In May of 1994, the Exxon trial began in the federal courthouse in Anchorage. The case was conducted in three exhausting phases. Phases one and two dealt with questions of recklessness (a finding of recklessness against Exxon was necessary for recovering punitive damages) and actual damages caused by the spill. Phase three determined whether punitive damages would be awarded, and if so, how much. Exxon's lawyers pointed to the cleanup of the sound's beaches, which pumped huge amounts of money into the local economy. Did the jury want to punish a corporation that accepted responsibility for its mistakes? Would that not set a dangerous precedent?

"Accept responsibility?" O'Neill asked in his closing arguments. "They didn't have any choice but to accept responsibility. It's on a reef, the state authorities are coming out; what are you going to do, paint the smokestack and put Sea River on it? Exxon has no place to hide."

On September 16, 1994, a federal jury ordered Exxon to pay $5.2 billion in punitive damages to Alaska natives, property owners and commercial fishermen on the sound. Immediately, Exxon filed more than two dozen post-trial motions, which would take more than a year to resolve. In the meantime, the pollution of a world-class salmon fishery had affected the market, diminishing demand for the sound's catch at a crucial time, when there was already a glut of pink salmon. Salmon farms in Chile and Norway had begun taking up a larger share of the market, squeezing fishers of Prince William Sound out of the game.
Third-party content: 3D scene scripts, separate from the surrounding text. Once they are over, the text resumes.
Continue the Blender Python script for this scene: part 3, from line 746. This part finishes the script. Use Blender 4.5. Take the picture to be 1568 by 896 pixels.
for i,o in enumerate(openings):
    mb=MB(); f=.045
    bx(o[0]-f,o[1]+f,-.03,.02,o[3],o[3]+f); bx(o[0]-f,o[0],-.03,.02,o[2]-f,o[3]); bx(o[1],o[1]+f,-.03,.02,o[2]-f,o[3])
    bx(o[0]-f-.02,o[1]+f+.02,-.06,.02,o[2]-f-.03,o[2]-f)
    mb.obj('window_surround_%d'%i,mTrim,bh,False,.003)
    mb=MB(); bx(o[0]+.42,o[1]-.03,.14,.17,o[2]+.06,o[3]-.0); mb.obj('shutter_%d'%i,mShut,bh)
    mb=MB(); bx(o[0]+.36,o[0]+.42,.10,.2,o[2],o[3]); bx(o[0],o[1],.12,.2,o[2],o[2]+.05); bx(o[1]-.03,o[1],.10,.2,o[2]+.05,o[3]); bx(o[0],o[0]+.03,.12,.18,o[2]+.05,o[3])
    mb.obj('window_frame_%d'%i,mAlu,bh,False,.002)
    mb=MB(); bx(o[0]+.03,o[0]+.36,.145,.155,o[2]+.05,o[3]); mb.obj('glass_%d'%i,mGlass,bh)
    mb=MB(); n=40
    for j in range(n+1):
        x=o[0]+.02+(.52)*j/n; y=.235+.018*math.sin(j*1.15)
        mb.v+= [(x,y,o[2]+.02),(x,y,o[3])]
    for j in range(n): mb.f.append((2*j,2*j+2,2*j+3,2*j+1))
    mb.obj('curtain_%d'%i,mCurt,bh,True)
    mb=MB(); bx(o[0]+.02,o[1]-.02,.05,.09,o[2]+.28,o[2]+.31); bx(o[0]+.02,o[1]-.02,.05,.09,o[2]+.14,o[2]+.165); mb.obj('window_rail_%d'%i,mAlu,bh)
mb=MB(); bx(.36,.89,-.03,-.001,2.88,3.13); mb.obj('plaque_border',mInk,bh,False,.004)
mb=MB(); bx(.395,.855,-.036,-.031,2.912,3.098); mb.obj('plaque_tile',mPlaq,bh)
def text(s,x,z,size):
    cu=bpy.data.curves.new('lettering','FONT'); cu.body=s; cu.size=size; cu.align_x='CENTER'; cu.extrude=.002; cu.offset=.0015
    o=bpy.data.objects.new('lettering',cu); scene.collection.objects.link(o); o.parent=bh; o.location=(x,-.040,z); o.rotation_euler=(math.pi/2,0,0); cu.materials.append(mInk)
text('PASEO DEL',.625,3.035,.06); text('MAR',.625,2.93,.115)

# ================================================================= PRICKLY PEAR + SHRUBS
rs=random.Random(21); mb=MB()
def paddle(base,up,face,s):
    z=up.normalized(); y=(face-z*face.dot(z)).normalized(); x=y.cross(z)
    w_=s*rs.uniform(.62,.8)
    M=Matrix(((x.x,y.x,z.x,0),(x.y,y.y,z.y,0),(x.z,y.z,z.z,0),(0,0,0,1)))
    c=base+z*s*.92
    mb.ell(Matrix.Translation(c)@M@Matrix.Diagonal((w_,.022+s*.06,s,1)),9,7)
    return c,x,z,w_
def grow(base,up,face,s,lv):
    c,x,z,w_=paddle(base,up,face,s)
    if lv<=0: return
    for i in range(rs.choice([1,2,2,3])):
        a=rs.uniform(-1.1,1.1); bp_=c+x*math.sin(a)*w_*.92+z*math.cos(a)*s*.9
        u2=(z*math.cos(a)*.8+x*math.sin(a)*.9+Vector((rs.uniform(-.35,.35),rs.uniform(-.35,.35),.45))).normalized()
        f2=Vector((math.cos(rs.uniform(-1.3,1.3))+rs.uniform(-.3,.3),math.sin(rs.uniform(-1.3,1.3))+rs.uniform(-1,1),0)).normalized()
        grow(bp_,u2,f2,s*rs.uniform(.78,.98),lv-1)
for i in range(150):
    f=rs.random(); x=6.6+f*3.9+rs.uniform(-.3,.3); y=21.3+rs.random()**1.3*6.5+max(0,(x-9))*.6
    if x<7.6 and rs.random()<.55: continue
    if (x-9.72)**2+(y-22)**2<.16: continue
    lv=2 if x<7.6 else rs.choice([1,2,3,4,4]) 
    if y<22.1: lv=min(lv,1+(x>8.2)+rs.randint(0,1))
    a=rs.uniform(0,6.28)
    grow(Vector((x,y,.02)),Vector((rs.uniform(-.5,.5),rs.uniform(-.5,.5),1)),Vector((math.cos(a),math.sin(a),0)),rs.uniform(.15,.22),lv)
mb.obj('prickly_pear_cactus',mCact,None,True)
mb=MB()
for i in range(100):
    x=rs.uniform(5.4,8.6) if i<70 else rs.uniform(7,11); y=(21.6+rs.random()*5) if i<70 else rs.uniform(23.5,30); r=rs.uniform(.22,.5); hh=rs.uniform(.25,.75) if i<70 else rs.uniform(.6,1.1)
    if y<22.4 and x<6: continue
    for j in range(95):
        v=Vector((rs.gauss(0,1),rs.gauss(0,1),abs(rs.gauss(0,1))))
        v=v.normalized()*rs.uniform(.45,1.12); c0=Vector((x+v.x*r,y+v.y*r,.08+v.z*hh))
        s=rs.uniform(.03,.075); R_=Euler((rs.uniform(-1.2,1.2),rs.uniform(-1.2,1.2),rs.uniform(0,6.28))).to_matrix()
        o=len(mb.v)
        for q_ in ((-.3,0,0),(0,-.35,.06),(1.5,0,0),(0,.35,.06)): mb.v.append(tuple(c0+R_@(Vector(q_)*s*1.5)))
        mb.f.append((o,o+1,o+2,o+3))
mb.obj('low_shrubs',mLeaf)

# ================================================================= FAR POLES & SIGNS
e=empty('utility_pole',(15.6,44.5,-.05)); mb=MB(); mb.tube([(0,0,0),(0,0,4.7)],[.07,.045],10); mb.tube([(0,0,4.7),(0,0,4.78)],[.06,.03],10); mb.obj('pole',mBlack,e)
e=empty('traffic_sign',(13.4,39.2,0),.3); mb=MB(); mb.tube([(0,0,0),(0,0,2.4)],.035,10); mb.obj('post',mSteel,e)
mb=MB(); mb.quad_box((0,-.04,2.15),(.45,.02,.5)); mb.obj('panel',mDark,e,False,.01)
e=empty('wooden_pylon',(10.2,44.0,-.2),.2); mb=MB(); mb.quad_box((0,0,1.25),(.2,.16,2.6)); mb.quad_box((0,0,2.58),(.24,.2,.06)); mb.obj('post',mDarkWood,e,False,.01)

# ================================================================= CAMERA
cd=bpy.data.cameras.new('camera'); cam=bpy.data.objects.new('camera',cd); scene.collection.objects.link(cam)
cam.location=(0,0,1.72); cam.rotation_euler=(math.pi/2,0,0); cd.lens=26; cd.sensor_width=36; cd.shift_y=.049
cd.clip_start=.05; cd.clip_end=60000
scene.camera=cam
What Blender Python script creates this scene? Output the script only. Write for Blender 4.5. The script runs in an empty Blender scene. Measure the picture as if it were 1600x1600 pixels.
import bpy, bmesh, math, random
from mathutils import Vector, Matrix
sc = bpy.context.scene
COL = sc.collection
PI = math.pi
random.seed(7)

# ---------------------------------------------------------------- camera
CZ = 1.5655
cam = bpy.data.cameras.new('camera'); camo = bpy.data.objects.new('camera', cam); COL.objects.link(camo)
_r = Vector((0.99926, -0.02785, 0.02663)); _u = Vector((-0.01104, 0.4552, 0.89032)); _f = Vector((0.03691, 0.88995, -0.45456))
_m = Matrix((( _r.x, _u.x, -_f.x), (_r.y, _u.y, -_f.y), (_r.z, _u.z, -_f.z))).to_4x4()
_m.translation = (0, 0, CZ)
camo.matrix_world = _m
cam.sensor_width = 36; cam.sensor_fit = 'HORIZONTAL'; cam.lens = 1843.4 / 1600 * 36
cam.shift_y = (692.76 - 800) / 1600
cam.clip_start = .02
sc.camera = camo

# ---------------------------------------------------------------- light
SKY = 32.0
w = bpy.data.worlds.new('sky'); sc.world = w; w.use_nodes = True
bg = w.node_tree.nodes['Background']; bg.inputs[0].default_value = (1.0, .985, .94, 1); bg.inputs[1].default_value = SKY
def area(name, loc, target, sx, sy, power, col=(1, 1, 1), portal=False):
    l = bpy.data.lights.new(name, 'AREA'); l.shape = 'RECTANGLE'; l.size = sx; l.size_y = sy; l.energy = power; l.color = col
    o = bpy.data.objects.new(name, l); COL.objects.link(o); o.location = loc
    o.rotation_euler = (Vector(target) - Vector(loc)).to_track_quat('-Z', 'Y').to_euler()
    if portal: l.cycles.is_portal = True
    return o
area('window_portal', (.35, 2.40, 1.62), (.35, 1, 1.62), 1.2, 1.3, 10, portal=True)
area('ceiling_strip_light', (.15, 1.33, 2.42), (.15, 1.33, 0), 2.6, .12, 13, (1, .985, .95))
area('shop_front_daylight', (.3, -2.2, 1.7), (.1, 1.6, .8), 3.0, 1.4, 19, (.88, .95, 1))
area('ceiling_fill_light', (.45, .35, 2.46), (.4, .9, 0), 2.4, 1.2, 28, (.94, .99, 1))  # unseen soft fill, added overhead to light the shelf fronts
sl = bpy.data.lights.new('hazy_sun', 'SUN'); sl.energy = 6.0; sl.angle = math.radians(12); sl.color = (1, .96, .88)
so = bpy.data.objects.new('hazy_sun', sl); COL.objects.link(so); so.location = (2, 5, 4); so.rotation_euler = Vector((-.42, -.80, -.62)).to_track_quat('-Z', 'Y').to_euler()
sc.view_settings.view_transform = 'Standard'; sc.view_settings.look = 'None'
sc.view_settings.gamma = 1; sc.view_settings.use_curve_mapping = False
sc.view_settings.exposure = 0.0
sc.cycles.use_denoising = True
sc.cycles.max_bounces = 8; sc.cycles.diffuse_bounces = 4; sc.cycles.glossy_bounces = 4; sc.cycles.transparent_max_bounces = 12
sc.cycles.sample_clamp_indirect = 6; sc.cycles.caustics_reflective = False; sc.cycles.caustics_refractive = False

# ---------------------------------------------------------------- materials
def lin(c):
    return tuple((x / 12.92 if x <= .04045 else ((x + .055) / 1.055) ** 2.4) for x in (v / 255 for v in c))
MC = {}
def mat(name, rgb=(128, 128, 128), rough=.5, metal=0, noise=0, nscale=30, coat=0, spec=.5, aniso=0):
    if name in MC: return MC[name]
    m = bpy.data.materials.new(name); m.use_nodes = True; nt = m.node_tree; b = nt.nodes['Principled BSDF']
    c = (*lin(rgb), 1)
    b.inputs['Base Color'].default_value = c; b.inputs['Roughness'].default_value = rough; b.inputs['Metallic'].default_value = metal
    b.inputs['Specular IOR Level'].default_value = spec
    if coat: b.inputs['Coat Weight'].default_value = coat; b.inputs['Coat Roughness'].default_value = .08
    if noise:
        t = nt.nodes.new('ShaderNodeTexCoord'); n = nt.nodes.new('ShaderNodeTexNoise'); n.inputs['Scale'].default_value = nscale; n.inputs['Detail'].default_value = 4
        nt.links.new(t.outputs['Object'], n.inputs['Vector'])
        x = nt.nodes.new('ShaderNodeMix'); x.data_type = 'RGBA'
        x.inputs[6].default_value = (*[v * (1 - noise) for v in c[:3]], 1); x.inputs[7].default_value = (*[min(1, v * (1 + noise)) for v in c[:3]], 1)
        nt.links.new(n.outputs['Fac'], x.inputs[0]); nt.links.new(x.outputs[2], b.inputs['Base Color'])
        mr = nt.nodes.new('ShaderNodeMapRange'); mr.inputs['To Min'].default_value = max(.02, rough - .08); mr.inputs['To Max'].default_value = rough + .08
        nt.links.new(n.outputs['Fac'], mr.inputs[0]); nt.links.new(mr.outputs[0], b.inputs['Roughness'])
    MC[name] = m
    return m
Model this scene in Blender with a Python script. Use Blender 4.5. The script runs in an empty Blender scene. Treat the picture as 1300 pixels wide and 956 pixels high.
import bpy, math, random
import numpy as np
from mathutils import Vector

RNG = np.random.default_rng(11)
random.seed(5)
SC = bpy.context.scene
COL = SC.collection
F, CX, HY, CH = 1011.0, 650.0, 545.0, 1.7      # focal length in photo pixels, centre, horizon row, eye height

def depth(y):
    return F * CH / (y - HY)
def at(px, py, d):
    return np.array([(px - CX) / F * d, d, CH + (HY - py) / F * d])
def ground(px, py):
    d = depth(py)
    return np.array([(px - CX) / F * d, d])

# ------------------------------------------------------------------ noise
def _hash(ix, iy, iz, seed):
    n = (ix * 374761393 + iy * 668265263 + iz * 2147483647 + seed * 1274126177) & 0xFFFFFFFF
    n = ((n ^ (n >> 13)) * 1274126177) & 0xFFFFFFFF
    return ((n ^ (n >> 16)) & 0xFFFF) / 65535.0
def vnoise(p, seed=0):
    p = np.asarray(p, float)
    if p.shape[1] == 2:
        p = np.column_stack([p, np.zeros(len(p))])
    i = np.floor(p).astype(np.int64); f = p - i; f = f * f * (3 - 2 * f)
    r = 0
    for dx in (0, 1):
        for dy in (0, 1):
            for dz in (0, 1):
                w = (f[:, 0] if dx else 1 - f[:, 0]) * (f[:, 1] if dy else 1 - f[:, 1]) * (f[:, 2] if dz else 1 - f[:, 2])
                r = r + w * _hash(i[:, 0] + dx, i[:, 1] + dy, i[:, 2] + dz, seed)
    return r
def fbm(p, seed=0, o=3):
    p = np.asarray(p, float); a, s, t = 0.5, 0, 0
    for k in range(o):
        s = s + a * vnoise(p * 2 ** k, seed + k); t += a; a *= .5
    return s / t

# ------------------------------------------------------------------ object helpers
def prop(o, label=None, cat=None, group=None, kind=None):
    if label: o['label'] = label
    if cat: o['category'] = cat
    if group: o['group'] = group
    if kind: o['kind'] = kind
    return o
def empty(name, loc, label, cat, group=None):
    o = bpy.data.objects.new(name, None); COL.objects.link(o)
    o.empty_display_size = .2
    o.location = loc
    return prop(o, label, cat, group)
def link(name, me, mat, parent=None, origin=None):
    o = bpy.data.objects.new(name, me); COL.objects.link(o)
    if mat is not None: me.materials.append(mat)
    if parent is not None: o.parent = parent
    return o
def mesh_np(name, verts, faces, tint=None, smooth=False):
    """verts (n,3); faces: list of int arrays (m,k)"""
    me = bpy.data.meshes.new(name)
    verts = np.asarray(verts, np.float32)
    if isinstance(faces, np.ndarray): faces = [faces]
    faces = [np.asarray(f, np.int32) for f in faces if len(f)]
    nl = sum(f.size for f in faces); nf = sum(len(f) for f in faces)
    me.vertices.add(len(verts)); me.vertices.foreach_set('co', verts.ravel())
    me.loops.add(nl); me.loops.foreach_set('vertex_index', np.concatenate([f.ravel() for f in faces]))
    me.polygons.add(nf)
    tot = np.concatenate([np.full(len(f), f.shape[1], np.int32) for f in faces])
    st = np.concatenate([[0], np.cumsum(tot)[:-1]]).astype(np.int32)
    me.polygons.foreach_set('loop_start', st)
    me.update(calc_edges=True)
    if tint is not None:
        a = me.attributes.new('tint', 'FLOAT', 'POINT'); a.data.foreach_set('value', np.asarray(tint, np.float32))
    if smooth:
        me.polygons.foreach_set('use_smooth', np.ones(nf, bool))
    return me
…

As O'Neill tells it, "These guys just lost shelf space permanently."

In 1998, four years after the initial verdict, the fully briefed Exxon appeals finally went to the Ninth Circuit Court--and sat there. The next year, 1999, 60 Minutes broadcast a segment on the ten-year anniversary of the spill; it focused, in part, on the Ninth's inaction. The day after the segment aired, the court scheduled arguments. But the briefed case sat in the Court of Appeals through 2000. Then, in November 2001, the Ninth Circuit overturned the $5.2 billion award against Exxon, calling it excessive, and sent it back to Judge Holland's district court so it could set a lower amount.